> _Required task_: Repeat all the material exactly; pictures stay out of your copy.
%%
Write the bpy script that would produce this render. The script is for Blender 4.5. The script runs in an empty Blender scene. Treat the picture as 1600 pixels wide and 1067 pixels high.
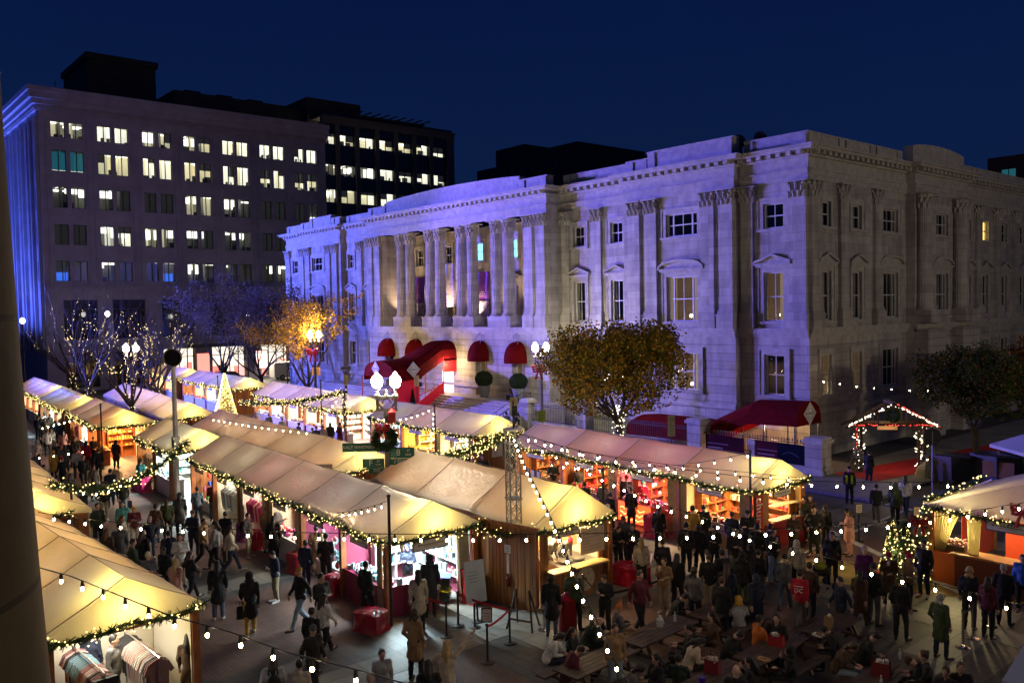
import bpy, math, random
from mathutils import Vector, Matrix, noise
RAD = math.radians
scene = bpy.context.scene
COL = scene.collection

# ------------------------------------------------------------------ camera, world, exposure
F_PX, ROLL, PITCH, CAM_H, AZ = 1338.0, RAD(1.1), RAD(2.22), 9.0, RAD(40.4)
fw = Vector((-math.cos(AZ)*math.cos(PITCH), math.sin(AZ)*math.cos(PITCH), -math.sin(PITCH)))
r0 = fw.cross(Vector((0, 0, 1))).normalized(); u0 = r0.cross(fw)
cam_r = r0*math.cos(ROLL) - u0*math.sin(ROLL)
cam_u = u0*math.cos(ROLL) + r0*math.sin(ROLL)
cd = bpy.data.cameras.new('camera'); cam = bpy.data.objects.new('camera', cd); COL.objects.link(cam)
cd.sensor_width = 36; cd.lens = F_PX/1600*36; cd.clip_end = 2000; cd.clip_start = 0.1
m = Matrix((cam_r, cam_u, -fw)).transposed().to_4x4(); m.translation = (0, 0, CAM_H)
cam.matrix_world = m; scene.camera = cam

world = bpy.data.worlds.new('World'); scene.world = world; world.use_nodes = True
wn = world.node_tree; bg = wn.nodes['Background']
wg = wn.nodes.new('ShaderNodeTexCoord'); ws = wn.nodes.new('ShaderNodeSeparateXYZ'); wr = wn.nodes.new('ShaderNodeValToRGB')
wn.links.new(wg.outputs['Generated'], ws.inputs[0]); wn.links.new(ws.outputs[2], wr.inputs[0]); wn.links.new(wr.outputs[0], bg.inputs[0])
wr.color_ramp.elements[0].position = 0.0; wr.color_ramp.elements[0].color = (.0046, .0140, .055, 1)      # night sky, a little paler over the city
wr.color_ramp.elements[1].position = .34; wr.color_ramp.elements[1].color = (.0019, .0085, .050, 1)
wz = wn.nodes.new('ShaderNodeTexNoise'); wz.inputs['Scale'].default_value = 2.2; wz.inputs['Detail'].default_value = 4
wm = wn.nodes.new('ShaderNodeMapRange'); wm.inputs['To Min'].default_value = .42; wm.inputs['To Max'].default_value = .60
wn.links.new(wg.outputs['Generated'], wz.inputs[0]); wn.links.new(wz.outputs['Fac'], wm.inputs[0]); wn.links.new(wm.outputs[0], bg.inputs[1])
scene.view_settings.view_transform = 'Standard'; scene.view_settings.look = 'None'
scene.view_settings.exposure = 1.0; scene.view_settings.gamma = 1.0
scene.cycles.use_denoising = True
scene.cycles.sample_clamp_indirect = 2.5
scene.cycles.max_bounces = 5; scene.cycles.diffuse_bounces = 3; scene.cycles.glossy_bounces = 3
scene.cycles.transparent_max_bounces = 8; scene.cycles.caustics_reflective = False; scene.cycles.caustics_refractive = False

# ------------------------------------------------------------------ placing things measured on the photograph
def ray(px, py):
    return (fw*F_PX + cam_r*(px-800) + cam_u*(533.5-py)).normalized()
def onz(px, py, z=0.0):
    d = ray(px, py); t = (z-CAM_H)/d.z; return Vector((d.x*t, d.y*t, z))
def onY(px, py, Y):
    d = ray(px, py); t = Y/d.y; return Vector((d.x*t, Y, CAM_H+d.z*t))

# ------------------------------------------------------------------ materials
_mats = {}
def mat(name, col, rough=0.7, metal=0.0, emit=0.0, ecol=None, var=0.0, vscale=3.0, bump=0.0, bscale=20.0, sample=False, spec=None, trans=0.0):
    if name in _mats: return _mats[name]
    m = bpy.data.materials.new(name); m.use_nodes = True; nt = m.node_tree; b = nt.nodes['Principled BSDF']
    c = (*col, 1)
    b.inputs['Base Color'].default_value = c; b.inputs['Roughness'].default_value = rough; b.inputs['Metallic'].default_value = metal
    if spec is not None: b.inputs['Specular IOR Level'].default_value = spec
    if emit:
        b.inputs['Emission Color'].default_value = (*(ecol or col), 1); b.inputs['Emission Strength'].default_value = emit
        m.cycles.emission_sampling = 'AUTO' if sample else 'NONE'
    if var:
        tc = nt.nodes.new('ShaderNodeTexCoord'); n = nt.nodes.new('ShaderNodeTexNoise'); n.inputs['Scale'].default_value = vscale; n.inputs['Detail'].default_value = 5
        nt.links.new(tc.outputs['Object'], n.inputs['Vector'])
        r = nt.nodes.new('ShaderNodeMapRange'); r.inputs['From Min'].default_value = .3; r.inputs['From Max'].default_value = .7
        r.inputs['To Min'].default_value = 1-var; r.inputs['To Max'].default_value = 1+var
        nt.links.new(n.outputs['Fac'], r.inputs['Value'])
        mx = nt.nodes.new('ShaderNodeVectorMath'); mx.operation = 'SCALE'; mx.inputs[0].default_value = col
        nt.links.new(r.outputs[0], mx.inputs['Scale']); nt.links.new(mx.outputs[0], b.inputs['Base Color'])
    if bump:
        tc = nt.nodes.new('ShaderNodeTexCoord'); n = nt.nodes.new('ShaderNodeTexNoise'); n.inputs['Scale'].default_value = bscale; n.inputs['Detail'].default_value = 4
        nt.links.new(tc.outputs['Object'], n.inputs['Vector'])
        bp = nt.nodes.new('ShaderNodeBump'); bp.inputs['Strength'].default_value = bump; bp.inputs['Distance'].default_value = .02
        nt.links.new(n.outputs['Fac'], bp.inputs['Height']); nt.links.new(bp.outputs[0], b.inputs['Normal'])
    if trans:
        out = nt.nodes['Material Output']; tr = nt.nodes.new('ShaderNodeBsdfTranslucent'); tr.inputs[0].default_value = c
        ms = nt.nodes.new('ShaderNodeMixShader'); ms.inputs[0].default_value = trans
        nt.links.new(b.outputs[0], ms.inputs[1]); nt.links.new(tr.outputs[0], ms.inputs[2]); nt.links.new(ms.outputs[0], out.inputs[0])
    _mats[name] = m; return m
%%
> _Written answer_:
Write the bpy script that would produce this render. The script is for Blender 4.5. The script runs in an empty Blender scene. Treat the picture as 1600 pixels wide and 1067 pixels high.
import bpy, math, random
from mathutils import Vector, Matrix, noise
RAD = math.radians
scene = bpy.context.scene
COL = scene.collection

# ------------------------------------------------------------------ camera, world, exposure
F_PX, ROLL, PITCH, CAM_H, AZ = 1338.0, RAD(1.1), RAD(2.22), 9.0, RAD(40.4)
fw = Vector((-math.cos(AZ)*math.cos(PITCH), math.sin(AZ)*math.cos(PITCH), -math.sin(PITCH)))
r0 = fw.cross(Vector((0, 0, 1))).normalized(); u0 = r0.cross(fw)
cam_r = r0*math.cos(ROLL) - u0*math.sin(ROLL)
cam_u = u0*math.cos(ROLL) + r0*math.sin(ROLL)
cd = bpy.data.cameras.new('camera'); cam = bpy.data.objects.new('camera', cd); COL.objects.link(cam)
cd.sensor_width = 36; cd.lens = F_PX/1600*36; cd.clip_end = 2000; cd.clip_start = 0.1
m = Matrix((cam_r, cam_u, -fw)).transposed().to_4x4(); m.translation = (0, 0, CAM_H)
cam.matrix_world = m; scene.camera = cam

world = bpy.data.worlds.new('World'); scene.world = world; world.use_nodes = True
wn = world.node_tree; bg = wn.nodes['Background']
wg = wn.nodes.new('ShaderNodeTexCoord'); ws = wn.nodes.new('ShaderNodeSeparateXYZ'); wr = wn.nodes.new('ShaderNodeValToRGB')
wn.links.new(wg.outputs['Generated'], ws.inputs[0]); wn.links.new(ws.outputs[2], wr.inputs[0]); wn.links.new(wr.outputs[0], bg.inputs[0])
wr.color_ramp.elements[0].position = 0.0; wr.color_ramp.elements[0].color = (.0046, .0140, .055, 1)      # night sky, a little paler over the city
wr.color_ramp.elements[1].position = .34; wr.color_ramp.elements[1].color = (.0019, .0085, .050, 1)
wz = wn.nodes.new('ShaderNodeTexNoise'); wz.inputs['Scale'].default_value = 2.2; wz.inputs['Detail'].default_value = 4
wm = wn.nodes.new('ShaderNodeMapRange'); wm.inputs['To Min'].default_value = .42; wm.inputs['To Max'].default_value = .60
wn.links.new(wg.outputs['Generated'], wz.inputs[0]); wn.links.new(wz.outputs['Fac'], wm.inputs[0]); wn.links.new(wm.outputs[0], bg.inputs[1])
scene.view_settings.view_transform = 'Standard'; scene.view_settings.look = 'None'
scene.view_settings.exposure = 1.0; scene.view_settings.gamma = 1.0
scene.cycles.use_denoising = True
scene.cycles.sample_clamp_indirect = 2.5
scene.cycles.max_bounces = 5; scene.cycles.diffuse_bounces = 3; scene.cycles.glossy_bounces = 3
scene.cycles.transparent_max_bounces = 8; scene.cycles.caustics_reflective = False; scene.cycles.caustics_refractive = False

# ------------------------------------------------------------------ placing things measured on the photograph
def ray(px, py):
    return (fw*F_PX + cam_r*(px-800) + cam_u*(533.5-py)).normalized()
def onz(px, py, z=0.0):
    d = ray(px, py); t = (z-CAM_H)/d.z; return Vector((d.x*t, d.y*t, z))
def onY(px, py, Y):
    d = ray(px, py); t = Y/d.y; return Vector((d.x*t, Y, CAM_H+d.z*t))

# ------------------------------------------------------------------ materials
_mats = {}
def mat(name, col, rough=0.7, metal=0.0, emit=0.0, ecol=None, var=0.0, vscale=3.0, bump=0.0, bscale=20.0, sample=False, spec=None, trans=0.0):
    if name in _mats: return _mats[name]
    m = bpy.data.materials.new(name); m.use_nodes = True; nt = m.node_tree; b = nt.nodes['Principled BSDF']
    c = (*col, 1)
    b.inputs['Base Color'].default_value = c; b.inputs['Roughness'].default_value = rough; b.inputs['Metallic'].default_value = metal
    if spec is not None: b.inputs['Specular IOR Level'].default_value = spec
    if emit:
        b.inputs['Emission Color'].default_value = (*(ecol or col), 1); b.inputs['Emission Strength'].default_value = emit
        m.cycles.emission_sampling = 'AUTO' if sample else 'NONE'
    if var:
        tc = nt.nodes.new('ShaderNodeTexCoord'); n = nt.nodes.new('ShaderNodeTexNoise'); n.inputs['Scale'].default_value = vscale; n.inputs['Detail'].default_value = 5
        nt.links.new(tc.outputs['Object'], n.inputs['Vector'])
        r = nt.nodes.new('ShaderNodeMapRange'); r.inputs['From Min'].default_value = .3; r.inputs['From Max'].default_value = .7
        r.inputs['To Min'].default_value = 1-var; r.inputs['To Max'].default_value = 1+var
        nt.links.new(n.outputs['Fac'], r.inputs['Value'])
        mx = nt.nodes.new('ShaderNodeVectorMath'); mx.operation = 'SCALE'; mx.inputs[0].default_value = col
        nt.links.new(r.outputs[0], mx.inputs['Scale']); nt.links.new(mx.outputs[0], b.inputs['Base Color'])
    if bump:
        tc = nt.nodes.new('ShaderNodeTexCoord'); n = nt.nodes.new('ShaderNodeTexNoise'); n.inputs['Scale'].default_value = bscale; n.inputs['Detail'].default_value = 4
        nt.links.new(tc.outputs['Object'], n.inputs['Vector'])
        bp = nt.nodes.new('ShaderNodeBump'); bp.inputs['Strength'].default_value = bump; bp.inputs['Distance'].default_value = .02
        nt.links.new(n.outputs['Fac'], bp.inputs['Height']); nt.links.new(bp.outputs[0], b.inputs['Normal'])
    if trans:
        out = nt.nodes['Material Output']; tr = nt.nodes.new('ShaderNodeBsdfTranslucent'); tr.inputs[0].default_value = c
        ms = nt.nodes.new('ShaderNodeMixShader'); ms.inputs[0].default_value = trans
        nt.links.new(b.outputs[0], ms.inputs[1]); nt.links.new(tr.outputs[0], ms.inputs[2]); nt.links.new(ms.outputs[0], out.inputs[0])
    _mats[name] = m; return m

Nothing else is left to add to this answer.